- [WORK INSTRUCTIONS] Within the records below, find each line that holds the string "writing", then copy it.
(begin)
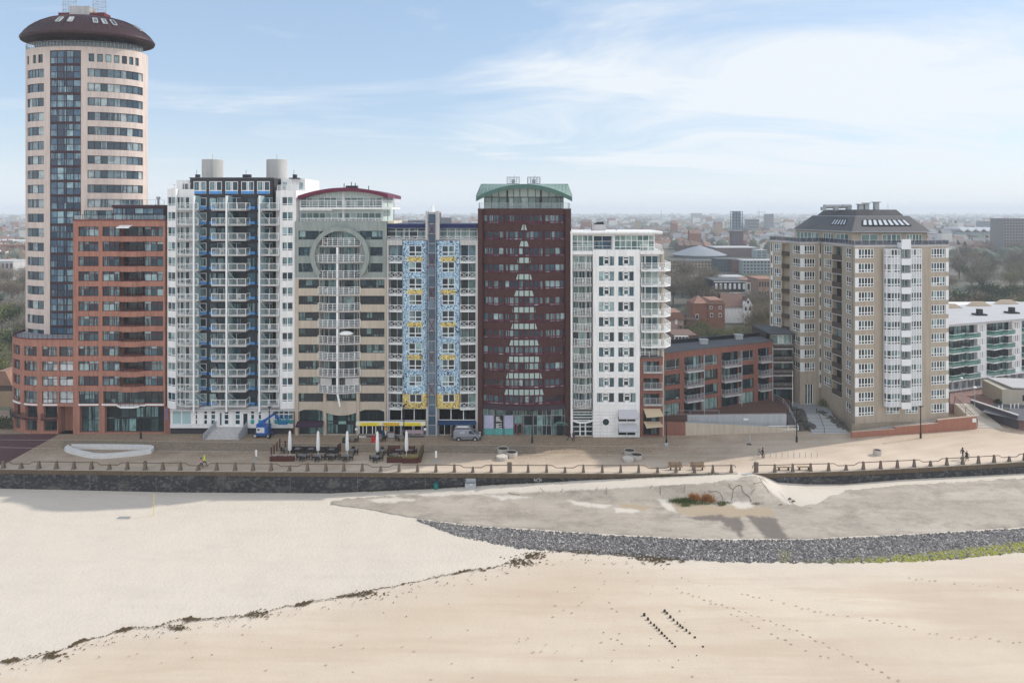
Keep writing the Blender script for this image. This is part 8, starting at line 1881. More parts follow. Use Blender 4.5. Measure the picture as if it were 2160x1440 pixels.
	for x0, x1, h0, h1 in ((1797, 1887.5, .95, 1.0), (1888, 1977.5, 1.35, 1.5), (1978, 2060.5, 2.05, 2.25)):
		a, c = P.pos(P.q(x0)), P.pos(P.q(x1)); d = Vector((0, .35)); w0.prism([(a.x, a.y), (c.x, c.y), (c.x, c.y + .35), (a.x, a.y + .35)], 0, [h0, h1, h1, h0]); c0.prism([(a.x, a.y - .04), (c.x, c.y - .04), (c.x, c.y + .4), (a.x, a.y + .4)], [h0 + .004, h1 + .004, h1 + .004, h0 + .004], [h0 + .1, h1 + .1, h1 + .1, h0 + .1])
	w0.build('wall', rw_, t); c0.build('coping', mat('wall_coping', (.42, .33, .27), .85, .1, 1), t); m = MB(); c = P.pos(P.q(2054)); m.box(c.x - .4, c.y - .05, 1.25, c.x + .4, c.y - .01, 1.95); m.build('notice', M_white, t)
	# broad stairs to the upper square
	ct = mat('stair_concrete', (.46, .42, .37), .85, .1, 1, 0, .08); t = thing('broad_stairs', 'broad pale concrete stairs climbing to the upper square', 'stairs', UP(2075, 895)); m = MB(); n = 16
	for k in range(n): s0 = k / n; ya = lerp(121, 129.5, s0); m.prism([(XA(lerp(2064, 2016, s0), ya), ya), (XA(lerp(2118, 2050, s0), ya), ya), (XA(2050, 130), 130), (XA(2012, 130), 130)], 0, 1.85 * (k + 1) / n)
	m.build('treads', ct, t); m = MB(); P3 = [Vector((XA(2062, 121.4), 121.4, .2)), Vector((XA(2014, 130), 130, 1.85))]; m.line([p + Vector((0, 0, 1.4)) for p in P3], .07); m.line([p + Vector((0, 0, .9)) for p in P3], .05)
	for s in (0, .5, 1): p = P3[0].lerp(P3[1], s); m.beam(p, p + Vector((0, 0, 1.4)), .06)
	m.build('handrail', M_dkfr, t)
	t = thing('stair_wall', 'dark grey wall descending on the far side of the broad stairs', 'wall', UP(2110, 890)); m = MB(); a, c = (XA(2047, 130.2), 130.2), (XA(2146, 120.4), 120.4); m.prism([a, c, (c[0] + .4, c[1] + .3), (a[0] + .4, a[1] + .3)], -.1, [2.45, 2.45, 2.45, 2.45]); m.build('wall', mat('slate_wall', (.085, .085, .105), .85, .15, .8, .3, .1), t); m = MB(); m.prism([(a[0] - .05, a[1] - .05), (c[0] - .05, c[1] - .1), (c[0] + .5, c[1] + .3), (a[0] + .5, a[1] + .3)], 2.454, 2.56); m.build('coping', M_lgrey, t)
	m = MB(); m.prism([(XA(2012, 130), 130), (XA(2047, 130.2), 130.2), (XA(2148, 120.6), 120.6), (XA(2200, 118), 118), (XA(2600, 119), 119), (240, 260), (88, 260), (XA(2003, 141), 141), (XA(2003, 130), 130)], -2, 1.84); tag(m.build('upper_square', M_plaza), kind='structure')
	m = MB()
	for ln in ([(2003, 826), (2160, 850)], [(2100, 812), (2160, 826)]): a, c = UP(*ln[0], 1.85), UP(*ln[1], 1.85); e = Vector((0, .12, 0)); m.face([a - e, c - e, c + e, a + e])
	tag(m.build('paving_line', M_copetop), kind='structure')
	m = MB(); q = [UP(x, y, 1.848) for x, y in ((2070, 868), (2120, 838), (2180, 850), (2180, 890), (2150, 886))]; m.face(q); tag(m.build('dark_yard', mat('dark_paving', (.10, .105, .12), .85, .2, 1)), kind='structure')
	t = thing('flat_kiosk', 'low beige concrete kiosk with dark windows on the upper square', 'kiosk', UP(2150, 850, 1.84)); p = UP(2114, 852, 1.84); m = MB(); m.prism([(p.x, p.y), (p.x + 9, p.y - 1.6), (p.x + 10, p.y + 6), (p.x + 1, p.y + 7)], 1.84, [4.6, 4.9, 5.1, 4.8]); m.build('wall', mat('kiosk_concrete', (.40, .37, .31), .85, .08, .8, .3, .06), t); m = MB(); m.prism([(p.x + 1.6, p.y - .3), (p.x + 9.3, p.y - 1.9), (p.x + 10.3, p.y + 6.2), (p.x + 2.2, p.y + 7.2)], [4.9] * 4, [5.15] * 4); m.build('roof', M_lroof, t); m = MB(); m.prism([(p.x + 3.4, p.y - .64), (p.x + 4.9, p.y - .91), (p.x + 4.9, p.y - .85), (p.x + 3.4, p.y - .58)], 2.6, 3.7); m.build('window', G_dark, t)
	for k, (x, y) in enumerate(((2098, 840), (2106, 838), (2104, 850))):
		p = UP(x, y, 1.84); t = thing('clipped_shrub', ('dark round shrub on the square, ' + ('leftmost by the kiosk', 'tallest by the kiosk', 'smallest and nearest')[k]), 'shrub', p); m = MB()
		for j in range(120): v = Vector((rnd.gauss(0, 1), rnd.gauss(0, 1), rnd.gauss(0, 1))).normalized() * rnd.uniform(.4, .7); v.z = abs(v.z); e = Vector((rnd.uniform(-.15, .15), rnd.uniform(-.15, .15), .1)); m.face([p + v - e, p + v + e, p + v * 1.25 + Vector((0, 0, .1))])
		m.build('leaves', M_dg, t); m = MB(); m.lathe(p, [(.35, 0), (.4, .3)], 10); m.build('pot', M_dkfr, t)
	p = UP(2122, 872, 1.84); t = thing('yucca', 'spiky yellow-green plant by the pale posts on the square', 'plant', p); m = MB()
	for j in range(70): a = rnd.uniform(0, 6.28); d = Vector((math.cos(a), math.sin(a), rnd.uniform(.4, 1.5))) * .75; e = Vector((-math.sin(a), math.cos(a), 0)) * .06; m.face([p - e, p + e, p + d])
	m.build('leaves', M_gg, t)
	bol = None
	for x, y in ((2107, 866), (2114, 864), (2132, 862), (2140, 861), (2148, 860)):
		p = UP(x, y, 1.84); m = MB()
		if bol is None: m.lathe((0, 0, 0), [(.09, 0), (.09, .9), (.03, .95)], 8); bol = m.build('white_bollard', M_white, org=(0, 0, 0)); o = bol
		else: o = dup(bol, kids=False)
		o.location = p; tag(o, 'short white bollard in the row by the kiosk yard', 'bollard', 'white bollards by the kiosk')
court()
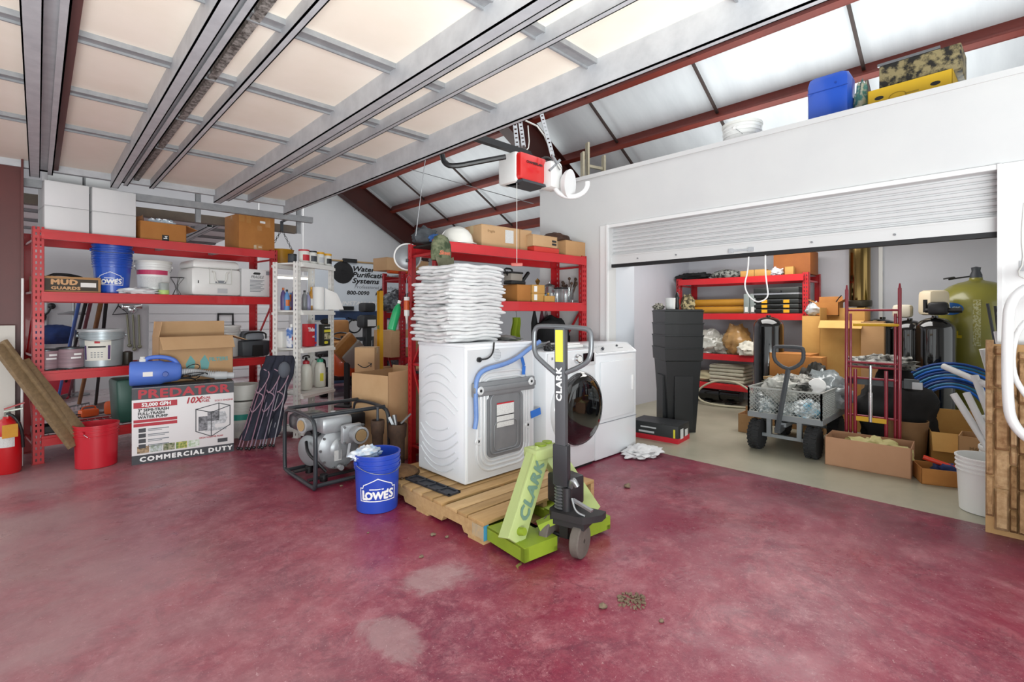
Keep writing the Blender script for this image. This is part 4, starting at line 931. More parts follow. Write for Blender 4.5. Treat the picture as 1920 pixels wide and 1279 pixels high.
b = MB(); b.bx((-.17, -.13, 0), (.17, .13, .05), bev=.006); tag(b.build('red_tray', M('red_tray_plastic', '#c23327', .4)), 'flat red tray under the small carton on the rack behind the washers', 'tray', None, R2(1008, .12, 1.888), A2)
t = carton('brown_carton', 'brown carton at the right end of the rack behind the washers', R2(1062, .14, 1.888), A2, (.30, .26, .15), CARD, tape=TAPE_C)
blob('brown_bag', 'rolled dark brown canvas bag lying on the right-end carton', 'bag', R2(1046, .22, 2.04), (.19, .09, .06), M('brown_canvas', '#4a2f20', .85, col2='#33201a', scale=14), 15, .25, 2, .25)
# middle level of that rack
p = R2(975, .18, 1.413)
t = carton('orange_carton', 'small orange-brown carton on the middle shelf right of the towels', R2(968, .15, 1.413), A2, (.17, .22, .155), CARD_O)
t2_ = T('black_tool', 'black clamp-on tool with a grey label standing on the small orange-brown carton', 'tool', R2(965, .13, 1.572), A2+.1)
b = MB(); b.box((-.02, 0, .07), (.16, .10, .07), bev=.012); b.build('housing', M('taupe_plastic', '#8f8880', .5), t2_)
b = MB(); b.box((-.0, 0, .018), (.20, .11, .036), bev=.01); b.box((-.02, 0, .11), (.17, .11, .018), bev=.006); b.bar((.10, 0, .03), (.20, 0, .13), .03, .03, bev=.008); b.tube([(-.10, .02, .11), (-.12, .02, .15), (-.02, .02, .15), (-.01, .02, .12)], .009, smooth=1); b.bar((-.11, 0, .12), (-.07, 0, .03), .014); b.bar((.05, 0, .12), (.09, 0, .03), .014); b.build('frame', BLACK, t2_)
for k in range(2):
    t = carton('yellow_carton', 'small yellowish carton with a white label, %s of two on the middle shelf' % ('lower' if k == 0 else 'upper'), R2(999, .12, 1.413+k*.082), A2, (.17, .16, .078), CARD_Y, group='small yellow cartons on the middle shelf')
    b = MB(); b.patch((-.06, -.025), (-.02, .03), front(t, .17, .16, .078), .002); b.build('white_label', PAPER, t)
t = carton('open_carton', 'low open carton of bottles beside the yellowish cartons on the middle shelf', R2(1021, .10, 1.413), A2, (.15, .14, .06), CARD_Y, 'open', flapa=(None,)*4)
for k in range(4):
    t = T('small_bottle', 'small %s bottle standing on the middle shelf right of the yellowish cartons' % ('clear', 'blue labelled', 'amber capped', 'white')[k], 'bottle', R2((1016, 1022, 1028, 1034)[k], .10+.02*(k % 2), 1.40))
    MB().lathe([(.018, 0), (.019, .004), (.019, .06), (.010, .08), (.010, .09)], n=14).build('body', (GLASS, M('bottle_blue', '#5da4c9', .3), M('amber', '#b0781f', .3), WPL)[k], t)
    MB().lathe([(.012, .09), (.012, .105), (0, .106)], n=12).build('cap', (WPL, BLACK, YEL, WPL)[k], t)
t = T('glass_jar', 'clear glass canister with a domed lid on the middle shelf', 'jar', R2(1030, .30, 1.413))
MB().lathe([(.055, 0), (.058, .01), (.058, .15), (.05, .17)], n=24).build('body', GLASS, t)
MB().lathe([(.056, .17), (.06, .18), (.03, .20), (.012, .205), (.014, .225), (0, .23)], n=24).build('lid', GLASS, t)
t = T('glass_jar', 'clear glass box jar with a dark rim on the middle shelf', 'jar', R2(1052, .12, 1.413))
MB().box((0, 0, .07), (.11, .10, .14), bev=.01).build('body', GLASS, t); MB().box((0, 0, .147), (.115, .105, .014), bev=.004).build('rim', BLACK, t)
t = T('glass_vase', 'clear glass vase holding a bunch of brown metal fittings by the rack post', 'vase', R2(1066, .14, 1.413))
MB().lathe([(.045, 0), (.05, .01), (.055, .10), (.06, .16), (.057, .16), (.052, .10), (.0, .012)], n=24).build('body', GLASS, t)
b = MB(); rd = random.Random(4)
for k in range(12):
    a = rd.random()*6.28; q = Vector((.03*math.cos(a), .03*math.sin(a), .10+rd.random()*.06)); e = q+Vector((.05*math.cos(a), .05*math.sin(a), .06+rd.random()*.05)); b.cyl(q-Vector((0, 0, .07)), e, .006, n=6); b.ball(e, .016, 8, 6)
b.build('fittings', RUST, t)
t = T('brass_ornament', 'small brass ornament standing on the middle shelf by the rear post', 'ornament', R2(1008, .45, 1.413))
MB().lathe([(.03, 0), (.032, .01), (.012, .03), (.012, .12), (.03, .16), (.012, .20), (.028, .24), (0, .27)], n=16).build('body', M('brass', '#b08a4a', .3, .8), t)
# lower level: backpacks, green cloth
blob('black_bag', 'black bag on the shelf behind the coiled hose and jack handle', 'bag', R2(1034, .22, .802), (.25, .13, .26), M('black_cloth', '#1e1e21', .9, col2='#0f0f11', scale=10), 21, .2, 2, .2)
t = T('green_vest', 'lime green cloth hanging behind the washers under the middle shelf', 'cloth', R2(969, .40, .93))
b = MB(); b.grid(lambda u, v: ((u-.5)*.13*(1.2-.5*v)+.01*math.sin(v*9), .02*math.sin(u*14), v*.33), 14, 10); b.grid(lambda u, v: ((u-.5)*.13*(1.2-.5*v)+.01*math.sin(v*9), .012+.02*math.sin(u*14), v*.33), 14, 10); b.build('cloth', M('lime_cloth', '#9db32c', .85), t)
MB().bar((0, 0, .32), (0, .02, .46), .004).build('hook', STEEL, t)
for k, px in enumerate((1002, 1016, 1024)):
    t = T('umbrella', 'folded %s umbrella standing behind the washers under the middle shelf' % ('black', 'dark red', 'maroon and grey')[k], 'umbrella', R2(px, .33, .80), 0)
    b = MB(); b.lathe([(.012, 0), (.03, .1), (.035, .4), (.012, .52), (.01, .55), (0, .55)], n=10); b.build('cover', (BLACK_M, M('dark_red_cloth', '#5a2330', .8), M('maroon_cloth', '#6b3440', .8, col2='#8a8a8c', scale=12))[k], t)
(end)
- [SOLVED PROBLEM]
Keep writing the Blender script for this image. This is part 8, starting at line 1881. More parts follow. Use Blender 4.5. Measure the picture as if it were 2160x1440 pixels.
Keep writing the Blender script for this image. This is part 4, starting at line 931. More parts follow. Write for Blender 4.5. Treat the picture as 1920 pixels wide and 1279 pixels high.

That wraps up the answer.